* _REQUEST_:
Below is the data. Give it again, complete and exact.

<<<<

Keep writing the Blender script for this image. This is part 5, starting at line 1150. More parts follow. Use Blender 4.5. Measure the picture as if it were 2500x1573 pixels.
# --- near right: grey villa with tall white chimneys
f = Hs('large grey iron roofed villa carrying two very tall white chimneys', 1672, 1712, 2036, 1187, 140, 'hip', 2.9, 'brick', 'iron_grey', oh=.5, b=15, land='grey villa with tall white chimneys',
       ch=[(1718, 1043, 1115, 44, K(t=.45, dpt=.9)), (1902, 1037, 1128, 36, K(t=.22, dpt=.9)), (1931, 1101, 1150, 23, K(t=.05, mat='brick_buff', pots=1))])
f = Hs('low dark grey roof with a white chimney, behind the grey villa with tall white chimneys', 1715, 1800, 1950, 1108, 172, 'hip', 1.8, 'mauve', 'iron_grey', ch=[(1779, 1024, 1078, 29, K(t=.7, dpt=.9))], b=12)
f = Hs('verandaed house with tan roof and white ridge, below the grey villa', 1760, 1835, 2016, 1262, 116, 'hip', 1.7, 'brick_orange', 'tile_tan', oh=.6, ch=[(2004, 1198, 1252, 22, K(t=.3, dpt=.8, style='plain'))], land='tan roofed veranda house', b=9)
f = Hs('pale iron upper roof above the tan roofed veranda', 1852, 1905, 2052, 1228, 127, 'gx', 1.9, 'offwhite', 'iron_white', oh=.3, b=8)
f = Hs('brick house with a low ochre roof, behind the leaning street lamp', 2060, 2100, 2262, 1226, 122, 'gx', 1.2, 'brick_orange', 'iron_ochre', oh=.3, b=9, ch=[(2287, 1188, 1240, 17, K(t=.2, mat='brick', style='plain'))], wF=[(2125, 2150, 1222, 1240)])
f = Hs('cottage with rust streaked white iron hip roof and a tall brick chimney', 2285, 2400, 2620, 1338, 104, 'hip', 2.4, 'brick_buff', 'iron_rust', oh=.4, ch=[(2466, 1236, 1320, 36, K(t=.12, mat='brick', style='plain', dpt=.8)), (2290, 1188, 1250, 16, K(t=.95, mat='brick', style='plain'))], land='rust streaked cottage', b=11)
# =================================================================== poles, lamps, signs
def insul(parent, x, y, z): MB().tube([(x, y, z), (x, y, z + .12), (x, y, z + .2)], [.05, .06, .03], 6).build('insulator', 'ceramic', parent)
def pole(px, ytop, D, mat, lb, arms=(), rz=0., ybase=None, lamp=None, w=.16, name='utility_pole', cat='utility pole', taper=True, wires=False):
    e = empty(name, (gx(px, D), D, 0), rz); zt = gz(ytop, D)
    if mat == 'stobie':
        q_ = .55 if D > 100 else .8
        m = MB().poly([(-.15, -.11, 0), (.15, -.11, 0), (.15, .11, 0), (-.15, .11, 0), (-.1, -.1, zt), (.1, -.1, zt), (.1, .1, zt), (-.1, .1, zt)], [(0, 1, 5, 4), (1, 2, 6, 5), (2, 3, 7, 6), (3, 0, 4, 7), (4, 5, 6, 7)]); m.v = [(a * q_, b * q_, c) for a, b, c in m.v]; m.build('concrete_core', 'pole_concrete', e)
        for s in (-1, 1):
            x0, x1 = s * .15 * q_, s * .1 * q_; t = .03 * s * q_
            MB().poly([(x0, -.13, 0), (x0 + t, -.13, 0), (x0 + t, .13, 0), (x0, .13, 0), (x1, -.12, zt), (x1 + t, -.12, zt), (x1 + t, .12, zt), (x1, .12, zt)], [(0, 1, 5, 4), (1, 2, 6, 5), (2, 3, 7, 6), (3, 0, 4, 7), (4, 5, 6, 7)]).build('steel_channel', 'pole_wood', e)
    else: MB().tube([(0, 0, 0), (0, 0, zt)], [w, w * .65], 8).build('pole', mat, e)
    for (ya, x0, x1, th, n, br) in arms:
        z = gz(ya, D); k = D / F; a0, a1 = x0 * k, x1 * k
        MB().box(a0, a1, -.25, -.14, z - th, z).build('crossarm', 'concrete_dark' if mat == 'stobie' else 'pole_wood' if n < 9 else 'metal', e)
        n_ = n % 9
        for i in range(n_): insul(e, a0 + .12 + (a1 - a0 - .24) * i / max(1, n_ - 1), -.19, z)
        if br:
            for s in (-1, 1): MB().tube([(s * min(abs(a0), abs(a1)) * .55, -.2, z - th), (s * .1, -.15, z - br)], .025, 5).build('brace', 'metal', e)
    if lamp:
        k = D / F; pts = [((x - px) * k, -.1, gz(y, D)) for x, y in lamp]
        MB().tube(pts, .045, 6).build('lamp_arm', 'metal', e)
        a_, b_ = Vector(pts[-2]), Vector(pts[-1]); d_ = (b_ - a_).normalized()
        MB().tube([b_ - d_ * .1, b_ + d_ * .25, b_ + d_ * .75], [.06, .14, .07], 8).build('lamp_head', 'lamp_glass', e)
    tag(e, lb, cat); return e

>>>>

* _EXPECTED ANSWER_:
Keep writing the Blender script for this image. This is part 5, starting at line 1150. More parts follow. Use Blender 4.5. Measure the picture as if it were 2500x1573 pixels.
# --- near right: grey villa with tall white chimneys
f = Hs('large grey iron roofed villa carrying two very tall white chimneys', 1672, 1712, 2036, 1187, 140, 'hip', 2.9, 'brick', 'iron_grey', oh=.5, b=15, land='grey villa with tall white chimneys',
       ch=[(1718, 1043, 1115, 44, K(t=.45, dpt=.9)), (1902, 1037, 1128, 36, K(t=.22, dpt=.9)), (1931, 1101, 1150, 23, K(t=.05, mat='brick_buff', pots=1))])
f = Hs('low dark grey roof with a white chimney, behind the grey villa with tall white chimneys', 1715, 1800, 1950, 1108, 172, 'hip', 1.8, 'mauve', 'iron_grey', ch=[(1779, 1024, 1078, 29, K(t=.7, dpt=.9))], b=12)
f = Hs('verandaed house with tan roof and white ridge, below the grey villa', 1760, 1835, 2016, 1262, 116, 'hip', 1.7, 'brick_orange', 'tile_tan', oh=.6, ch=[(2004, 1198, 1252, 22, K(t=.3, dpt=.8, style='plain'))], land='tan roofed veranda house', b=9)
f = Hs('pale iron upper roof above the tan roofed veranda', 1852, 1905, 2052, 1228, 127, 'gx', 1.9, 'offwhite', 'iron_white', oh=.3, b=8)
f = Hs('brick house with a low ochre roof, behind the leaning street lamp', 2060, 2100, 2262, 1226, 122, 'gx', 1.2, 'brick_orange', 'iron_ochre', oh=.3, b=9, ch=[(2287, 1188, 1240, 17, K(t=.2, mat='brick', style='plain'))], wF=[(2125, 2150, 1222, 1240)])
f = Hs('cottage with rust streaked white iron hip roof and a tall brick chimney', 2285, 2400, 2620, 1338, 104, 'hip', 2.4, 'brick_buff', 'iron_rust', oh=.4, ch=[(2466, 1236, 1320, 36, K(t=.12, mat='brick', style='plain', dpt=.8)), (2290, 1188, 1250, 16, K(t=.95, mat='brick', style='plain'))], land='rust streaked cottage', b=11)
# =================================================================== poles, lamps, signs
def insul(parent, x, y, z): MB().tube([(x, y, z), (x, y, z + .12), (x, y, z + .2)], [.05, .06, .03], 6).build('insulator', 'ceramic', parent)
def pole(px, ytop, D, mat, lb, arms=(), rz=0., ybase=None, lamp=None, w=.16, name='utility_pole', cat='utility pole', taper=True, wires=False):
    e = empty(name, (gx(px, D), D, 0), rz); zt = gz(ytop, D)
    if mat == 'stobie':
        q_ = .55 if D > 100 else .8
        m = MB().poly([(-.15, -.11, 0), (.15, -.11, 0), (.15, .11, 0), (-.15, .11, 0), (-.1, -.1, zt), (.1, -.1, zt), (.1, .1, zt), (-.1, .1, zt)], [(0, 1, 5, 4), (1, 2, 6, 5), (2, 3, 7, 6), (3, 0, 4, 7), (4, 5, 6, 7)]); m.v = [(a * q_, b * q_, c) for a, b, c in m.v]; m.build('concrete_core', 'pole_concrete', e)
        for s in (-1, 1):
            x0, x1 = s * .15 * q_, s * .1 * q_; t = .03 * s * q_
            MB().poly([(x0, -.13, 0), (x0 + t, -.13, 0), (x0 + t, .13, 0), (x0, .13, 0), (x1, -.12, zt), (x1 + t, -.12, zt), (x1 + t, .12, zt), (x1, .12, zt)], [(0, 1, 5, 4), (1, 2, 6, 5), (2, 3, 7, 6), (3, 0, 4, 7), (4, 5, 6, 7)]).build('steel_channel', 'pole_wood', e)
    else: MB().tube([(0, 0, 0), (0, 0, zt)], [w, w * .65], 8).build('pole', mat, e)
    for (ya, x0, x1, th, n, br) in arms:
        z = gz(ya, D); k = D / F; a0, a1 = x0 * k, x1 * k
        MB().box(a0, a1, -.25, -.14, z - th, z).build('crossarm', 'concrete_dark' if mat == 'stobie' else 'pole_wood' if n < 9 else 'metal', e)
        n_ = n % 9
        for i in range(n_): insul(e, a0 + .12 + (a1 - a0 - .24) * i / max(1, n_ - 1), -.19, z)
        if br:
            for s in (-1, 1): MB().tube([(s * min(abs(a0), abs(a1)) * .55, -.2, z - th), (s * .1, -.15, z - br)], .025, 5).build('brace', 'metal', e)
    if lamp:
        k = D / F; pts = [((x - px) * k, -.1, gz(y, D)) for x, y in lamp]
        MB().tube(pts, .045, 6).build('lamp_arm', 'metal', e)
        a_, b_ = Vector(pts[-2]), Vector(pts[-1]); d_ = (b_ - a_).normalized()
        MB().tube([b_ - d_ * .1, b_ + d_ * .25, b_ + d_ * .75], [.06, .14, .07], 8).build('lamp_head', 'lamp_glass', e)
    tag(e, lb, cat); return e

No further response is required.